The ability to discern is very much at the heart of Mathew Angelo Harrison’s stunning sculptures. Traditional wooden African figures, heads and spears, many sourced online or through collections, are encased in smoky resin and sit atop minimalist pedestals made of anodized aluminum. “I’m deliberately trying to obscure the opacity so you can’t take it all in at first,” says Harrison, who is based in Detroit, “where everyone in my family worked either in a factory or the military—something that contributed to the infrastructure of the country—so I’m thinking about materials.” His new sculptures tackle the history of those materials and the politics of museum displays of African art.
Then there’s Martine Syms’s hypnotic video self-portrait People Who Aren’t Friends or Lovers or Exes, 2019, which employs emails, screen grabs, artificial intelligence, and a digital avatar in a rumination on surveillance and security. Or, as Syms shouts in the video: “Who’s trying to fuck me over right now?” Having become increasingly absorbed in the subject of AI, says the Los Angeles-based artist, “I became interested in whether or not what we really want is for the machine to do what we tell it to, or to do the things we want that we don’t say.”

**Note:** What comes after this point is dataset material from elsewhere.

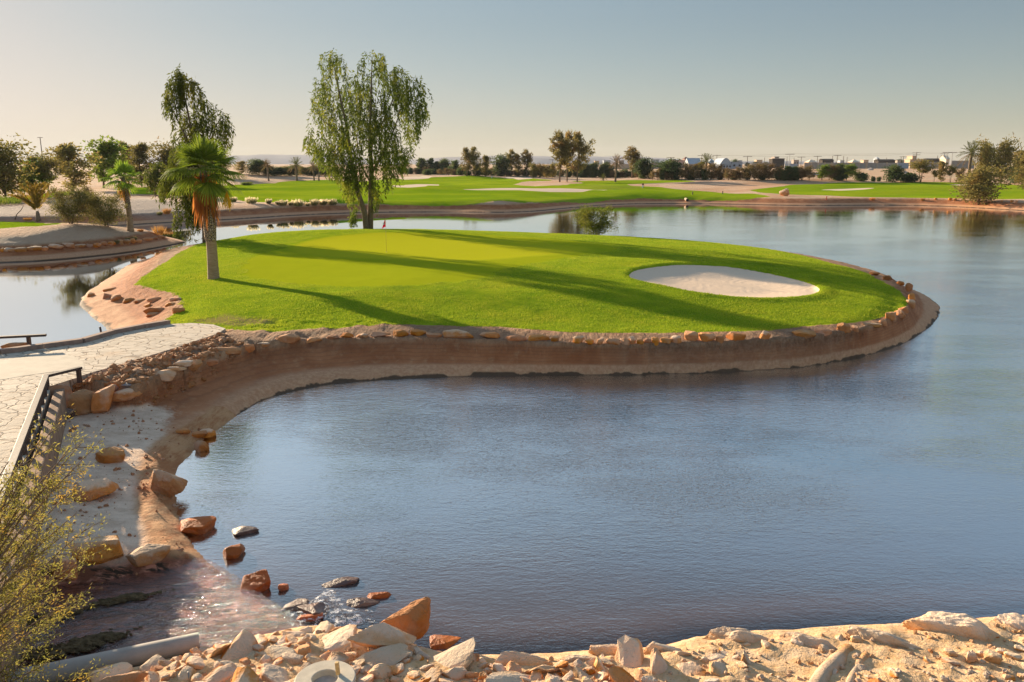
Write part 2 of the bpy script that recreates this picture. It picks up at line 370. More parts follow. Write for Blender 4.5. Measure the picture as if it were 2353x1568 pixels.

Surely no other artist in the Whitney Biennial is getting the level of exposure in one city that Simone Leigh is enjoying. The New York-based artist is not only represented by Brick House, her 16-foot-tall figure of a black woman with cornrows and a dome-shaped torso, on the High Line, but by her Hugo Boss prize show now running at the Guggenheim Museum, as well as three new sculptures at the Whitney. Discovering that she had won the Boss prize, she had five months to get a show together, so she ended up preparing for her Whitney and Guggenheim showcases at the same time. Leigh, whose forms and materials are rooted in African cultural traditions, presents three monumental sculptures that riff on the female body, race, and beauty. “It’s very significant to me to be a part of a conversation of what’s happening now,” says Leigh of her inclusion in the Biennial. “This is like, the stuff of my dreams.”